Pocos folletos han alcanzado tanta repercusión y popularidad en la historia como el opúsculo de Stalin «Los Fundamentos del Leninismo».
Durante un período de unos 6 ó 7 lustros (aproximadamente de mediados del decenio de los veinte a la segunda mitad del de los cincuenta), ese escrito fue el evangelio de (literalmente) millones de militantes comunistas, incluyendo cuadros de partidos revolucionarios que alcanzaron el poder en un tercio del planeta, más otros que --aun derrotados a la postre-- en un momento lo estaban ejerciendo en porciones amplísimas de sus territorios nacionales (así en Indonesia, Malaya, Tailandia, Birmania, las Filipinas), junto con otros que dirigían movimientos de cientos de millones de personas humanas en la India, Suráfrica, Brasil, Perú, Chile, México, etc.
Cabrá contrastar las virtudes o los defectos del trabajo aquí publicado en comparación con unos u otros escritos del mismo autor o de otros líderes comunistas rusos de esa época, como Lleñin, Trotski, Bujarin, Zinoviev o Kámenev. Cada uno tiene su estilo, sus características, sus cualidades y sus limitaciones. Cabrá también plantearse cuánto de todo aquello pueda guardar vigencia en el mundo de hoy y cuánto ha periclitado. Mas lo que habría de estar claro, de entrada, es que ningún escrito tuvo tantos lectores y tan influyentes en la lucha anticapitalista y en la cultura de las masas laboriosas, ni en nuestra época ni en ninguna otra, como este opúsculo de Stalin.

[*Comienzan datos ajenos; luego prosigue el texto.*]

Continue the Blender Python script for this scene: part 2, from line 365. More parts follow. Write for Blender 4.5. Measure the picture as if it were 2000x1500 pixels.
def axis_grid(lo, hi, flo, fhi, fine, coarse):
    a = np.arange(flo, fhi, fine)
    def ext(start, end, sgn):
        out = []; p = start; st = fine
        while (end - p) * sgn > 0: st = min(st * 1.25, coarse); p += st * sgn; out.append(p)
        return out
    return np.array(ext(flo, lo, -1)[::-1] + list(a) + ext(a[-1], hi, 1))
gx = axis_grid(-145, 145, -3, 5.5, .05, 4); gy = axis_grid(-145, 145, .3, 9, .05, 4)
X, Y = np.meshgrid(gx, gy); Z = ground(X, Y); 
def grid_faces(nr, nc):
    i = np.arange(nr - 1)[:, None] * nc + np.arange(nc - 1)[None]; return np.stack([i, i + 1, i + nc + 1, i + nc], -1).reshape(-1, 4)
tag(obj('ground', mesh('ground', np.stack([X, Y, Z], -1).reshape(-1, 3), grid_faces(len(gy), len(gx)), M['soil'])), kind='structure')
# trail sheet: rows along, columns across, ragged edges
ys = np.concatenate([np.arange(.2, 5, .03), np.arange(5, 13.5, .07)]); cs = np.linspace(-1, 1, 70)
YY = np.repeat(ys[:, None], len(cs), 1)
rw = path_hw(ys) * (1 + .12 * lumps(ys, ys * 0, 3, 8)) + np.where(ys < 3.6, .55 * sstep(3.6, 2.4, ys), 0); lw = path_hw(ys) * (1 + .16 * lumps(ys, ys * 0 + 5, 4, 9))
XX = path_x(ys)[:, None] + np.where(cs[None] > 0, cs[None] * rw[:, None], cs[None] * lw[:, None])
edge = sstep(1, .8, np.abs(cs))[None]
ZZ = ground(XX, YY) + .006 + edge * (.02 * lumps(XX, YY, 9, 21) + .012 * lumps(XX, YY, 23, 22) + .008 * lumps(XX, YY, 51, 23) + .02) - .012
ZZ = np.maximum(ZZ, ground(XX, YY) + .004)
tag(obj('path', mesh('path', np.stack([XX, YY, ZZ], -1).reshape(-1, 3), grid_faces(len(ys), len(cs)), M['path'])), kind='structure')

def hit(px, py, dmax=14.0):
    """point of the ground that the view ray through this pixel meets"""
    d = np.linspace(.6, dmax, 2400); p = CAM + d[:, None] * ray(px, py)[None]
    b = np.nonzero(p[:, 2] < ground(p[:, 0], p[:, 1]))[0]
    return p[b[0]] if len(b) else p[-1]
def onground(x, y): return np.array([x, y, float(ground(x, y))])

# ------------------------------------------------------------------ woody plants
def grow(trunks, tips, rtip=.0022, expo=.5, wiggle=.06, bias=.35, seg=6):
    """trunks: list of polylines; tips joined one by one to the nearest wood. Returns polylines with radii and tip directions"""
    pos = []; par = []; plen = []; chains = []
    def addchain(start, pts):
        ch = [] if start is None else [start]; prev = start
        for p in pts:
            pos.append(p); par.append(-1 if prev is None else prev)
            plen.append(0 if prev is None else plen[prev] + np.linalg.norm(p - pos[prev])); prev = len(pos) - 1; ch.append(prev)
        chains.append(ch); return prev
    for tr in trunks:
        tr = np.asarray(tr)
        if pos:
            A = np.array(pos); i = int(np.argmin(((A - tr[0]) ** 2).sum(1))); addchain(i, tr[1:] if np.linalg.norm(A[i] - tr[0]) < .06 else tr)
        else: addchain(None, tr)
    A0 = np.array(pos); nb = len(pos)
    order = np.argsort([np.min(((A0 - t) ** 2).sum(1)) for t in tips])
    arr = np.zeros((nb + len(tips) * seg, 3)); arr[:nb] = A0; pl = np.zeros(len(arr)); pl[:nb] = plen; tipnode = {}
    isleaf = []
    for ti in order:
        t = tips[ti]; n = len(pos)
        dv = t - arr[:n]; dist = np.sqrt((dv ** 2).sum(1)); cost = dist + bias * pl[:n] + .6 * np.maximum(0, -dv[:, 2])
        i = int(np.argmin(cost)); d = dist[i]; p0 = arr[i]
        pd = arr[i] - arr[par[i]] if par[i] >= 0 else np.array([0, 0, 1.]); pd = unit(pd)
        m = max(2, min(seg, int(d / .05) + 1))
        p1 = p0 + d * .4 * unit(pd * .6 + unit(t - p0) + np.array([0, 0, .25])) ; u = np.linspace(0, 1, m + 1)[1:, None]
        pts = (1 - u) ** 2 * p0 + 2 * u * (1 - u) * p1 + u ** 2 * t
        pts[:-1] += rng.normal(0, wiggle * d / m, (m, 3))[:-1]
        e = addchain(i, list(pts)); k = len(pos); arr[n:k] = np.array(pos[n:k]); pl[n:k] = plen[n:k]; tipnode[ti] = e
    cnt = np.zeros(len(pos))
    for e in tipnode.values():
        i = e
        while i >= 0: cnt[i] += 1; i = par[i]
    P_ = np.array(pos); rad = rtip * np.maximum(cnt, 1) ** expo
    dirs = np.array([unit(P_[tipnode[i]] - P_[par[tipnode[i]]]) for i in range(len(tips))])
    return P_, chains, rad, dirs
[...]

Texto básico en las escuelas de cuadros que producían hornadas de cientos de miles, si no de millones, de líderes revolucionarios, este opúsculo habrá tenido cien o mil veces más lectores que el libro más popular de León Trotski, p.ej. Y sin embargo hoy es inencontrable. El lector interesado en estos temas --sea por curiosidad histórica o porque juzgue que la lectura de obras así sigue siendo valiosa para orientarse en las tareas del pendiente empeño por una transformación social-- sabe que puede hallar en librerías (de viejo o de nuevo), en puestos callejeros, en bibliotecas, numerosos libros de Trotski, y todavía libros de Lleñin; más infrecuentemente libros de Bujarin. Hallar los de Stalin es poner una pica en Flandes. O sea, que casi casi parece como que el grado de encontrabilidad de textos de los clásicos revolucionarios rusos fuera inversamente proporcional a la influencia histórica de los textos en cuestión.
Cae fuera de los límites de esta Nota introductoria debatir con hondura acerca de las causas de esa curiosa situación. Séame permitido decir al respecto no más unos pocos párrafos.
Los círculos dominantes (el inextricable conglomerado mafia-oligarquía financiera) usan como su principal bandera en antistalinismo. Dentro del movimiento anticapitalista muchos juzgan que Stalin fue un monstruo que deformó y desfiguró la dictadura bolchevique convirtiéndola en una dictadura en su propio beneficio o en el de una capa privilegiada de burócratas (tesis de Trotski: la URSS fue un «estado obrero degenerado») o de una nueva clase de «burguesía burocrática» o algo así (tesis de Milovan Djilas, reelaborada luego por los maoistas). Mas aun esas personas reconocerán que, efectivamente, el antistalinismo es una bandera de la burguesía en el poder: desacreditar lo que fue la dictadura de Stalin, lo que significó en la vida de Rusia y en la de los pueblos del planeta, hacer ver que fue la experiencia de una tiranía trágica, negativa, amarga. Lo que quieren destacar los antistalinistas dentro del movimiento anticapitalista es que aquel fue un pseudosocialismo que poco o nada tuvo que ver con el socialismo auténtico. Mas esa línea de defensa es bastante vulnerable. Porque si aquello a que en realidad dio lugar la lucha de tantos millones de abnegados luchadores anticapitalistas fue un poder de esas odiosas características, si nunca --o sólo brevísimamente-- se consiguió fraguar una situación político-social más justa, más favorable a las masas afligidas y desheredadas, si, no más alcanzarse lo que parecía ser el primer triunfo de la clase obrera, éste se echaba a perder y degeneraba rapidísimamente en algo hediondo y repugnante, si todo eso es así, entonces, desde luego, gana plausibilidad la tesis de que ese empeño por una sociedad sin injusticias ni desigualdades sociales es una quimera peligrosa, un señuelo, que sólo conduce a inmensos sacrificios en aras de una utopía que, al ir a plasmarse en realidades, engendra una nueva sociedad de injusticias acaso peores que aquellas que se quería superar.